Activities with Short, Easy Reader Books

  • Book choice 
    Let your child choose their own books. But show them how. Explain how to look at the cover, read the back, flip through the pages, and so forth. Then let them practice. A lot.
  • Tracking 
    Follow the words you or your child reads with a finger or reading pointer.
  • Reread 
    Children gain confidence and skill by reading familiar books more than once. Practice makes better.
  • Take turns 
    Take turns reading each page. Or have your child echo read immediately after you say each word or sentence. This will help build confidence and show how fluent readers read with expression.
  • Write 
    Kids love reading what they write. Write a story together or individually. Write poems. Write love letters. Just write. Then read what you wrote.
  • Background knowledge
    The more background knowledge a child has about a subject, the better their comprehension when reading. You can build this. If you’re reading a book on caves, find YouTube videos about caves or go visit a cave. Then read the cave book.
  • Add in tech
    Since kids love technology, try reading with websites like Reading Eggs, Starfall, ABCya!, RazKids, or Lexia Learning. Then check out our recommended reading apps for kids.

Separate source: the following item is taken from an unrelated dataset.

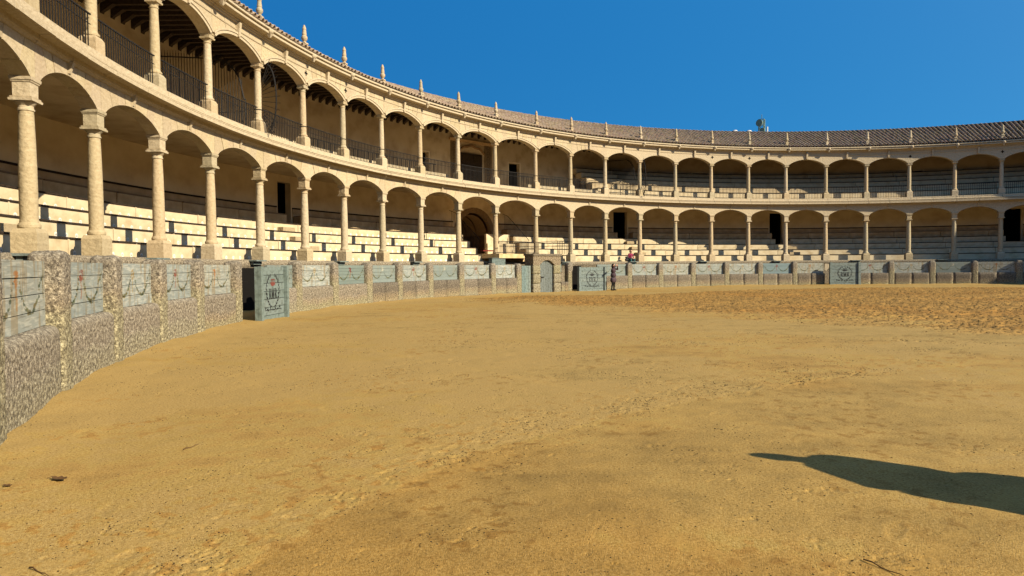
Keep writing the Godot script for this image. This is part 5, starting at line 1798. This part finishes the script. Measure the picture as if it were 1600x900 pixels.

Activities with Easy Chapter Books

  • Reading nook
    Make a cozy reading area with your child’s help.
  • Listen
    Listen to audiobooks. They improve a child’s vocabulary and increase their love of story.
  • Discuss
    When you’re reading books together, stop and talk. Discuss the words, the story, what you think will happen next, questions you have, and if you have connections to your own life. This will be a lot of YOU modeling for your child, but before long your child will be jumping in.
  • Monitor meaning
    Some kids read words without thinking what they mean. Avoid this by encouraging your child to frequently stop to answer you about what’s happening or ask themselves, “Am I understanding what’s going on?”
  • Headlamps
    Headlamps really motivate my kids to read. The trick is to set an early bedtime. Then let your kids “stay up late — just this once” (or ten times) so they can read in bed with their headlamps.
  • E-Books 
    Entice more reading practice with a Kindle or an e-Reader. Both my kids have Kindles and one of their favorite things about them is looking up new words.
  • Retell 
    Tell your child about the book you’re reading. This models how to retell and shows that you’re a reader and thinker too. Then, help your child retell what is happening in the book they’re reading. (Don’t worry too much about differentiating between summarizing and retelling just yet.)
  • Fluency
    Model how to read the story with expression. Pause at periods. Use different voices for different characters. Encourage your child to do the same. It’s also fun to read in a voice different from your own: British, cowboy, princess, monster, or baby.

Good readers are thinkers. With these beginning reading activities, you’re helping your child think by learning specific reading strategies so they improve in their overall reading ability. Go, you!